Although forced to live in basements without electricity, water and heating, the populations of the besieged Ukrainian cities continued resisting. The brutal bombing produced casualties, no doubt. But it also produced heroes out of ordinary citizens.

China, Putin’s most reliable ally, continues to waffle. But the great majority of the world has arrived at an unshakable consensus. At the UN General Assembly, 141 nations endorsed a resolution condemning Russian aggression. The degree of international unanimity is unprecedented.

This global unanimity translates into broad support for the economic sanctions imposed on Russia. Maintained over a prolonged period, these sanctions will have the effect of decoupling Russia from the rest of the global economy. This will have profound consequences.

Decoupled, Russia will become a much larger North Korea. It will be a nation subsisting in its own universe, governed by a repressive government that censors information and manipulates its citizens.

This will be most tragic for the Russian people. With its vast natural resources, Russia could thrive only if it becomes an increasingly globalized economy. Powered by its commodity exports – oil, gas and agriculture – Russians can be as wealthy as the Norwegians. But they can be so only on the basis of coexistence with the rest of the world.

Coexistence requires free movement of people and information – not only the capital of her oligarchs – across borders. Eventually, this will require democratization of Russian society.

A leader like Putin has no place in this sort of evolution. He is an autocrat of the old school, believing he can control his people through intimidation and violence. The costs of repression will, however, be less viable over time.

Putin is misplaced in this century. His dream of reviving the Russian empire is a delusion. His understanding of his country’s security needs is of Cold War vintage. He has no vision of a robust future for his people.

The only asset Putin fully controls is Russia’s nuclear weapons arsenal. He does not yet realize that no country can actually fight and win nuclear wars. This arsenal gives him an illusory sense of power, a destructive potential he can use to bludgeon other nations to impose his will.

With all of Russia’s chips down in the face of sanctions, Putin will have only his nuclear arsenal as leverage. The present conflict in Ukraine can yet descend into a nuclear confrontation no one can ever win.

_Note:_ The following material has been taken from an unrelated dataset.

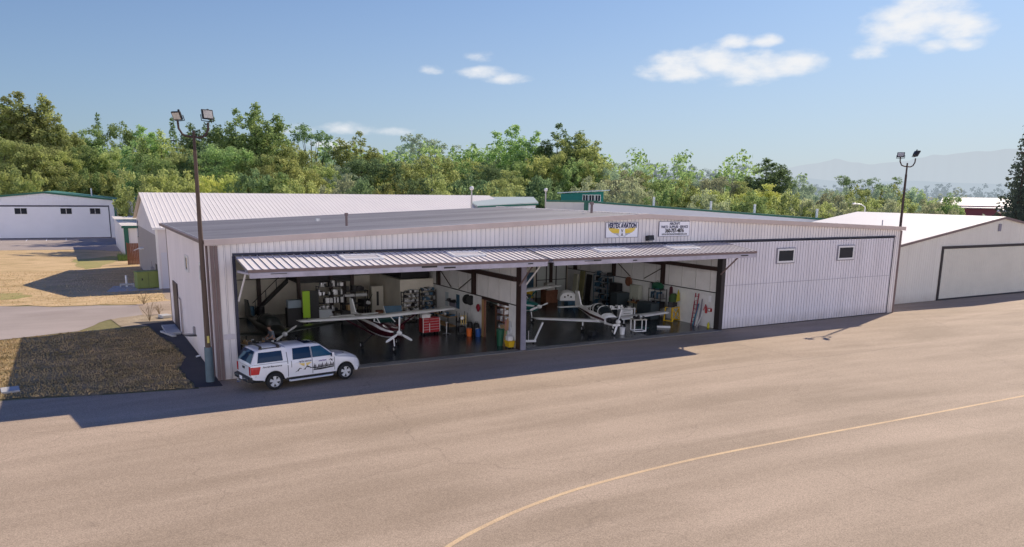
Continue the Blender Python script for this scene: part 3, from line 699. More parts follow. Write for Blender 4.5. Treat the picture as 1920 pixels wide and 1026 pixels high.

Reliant exclusively on the illusory power of nuclear weapons, Putin will behave pretty much like that petty North Korean leader who obsesses over his country’s intercontinental ballistics missiles while his people starve and his nation remains trapped in a time warp. Russia, with Putin still there, will eventually become a rogue state constantly threatening the peace and civility of all humanity.

Ultimately, the survival of Volodymir Zelensky is less important than the political persistence of Vladimir Putin. Zelensky could perish in the face of a brutal assault by Putin’s invading army. He will be a hero for humanity.

But if Putin politically survives his present debacle, he will be a continuing calamity for the whole world. He will weaponize Russia’s oil and gas reserves. He will disturb the global order in pursuit of his imperialist designs.

Putin is a menace for Ukraine. More tragically, however, he is a curse on the Russian people.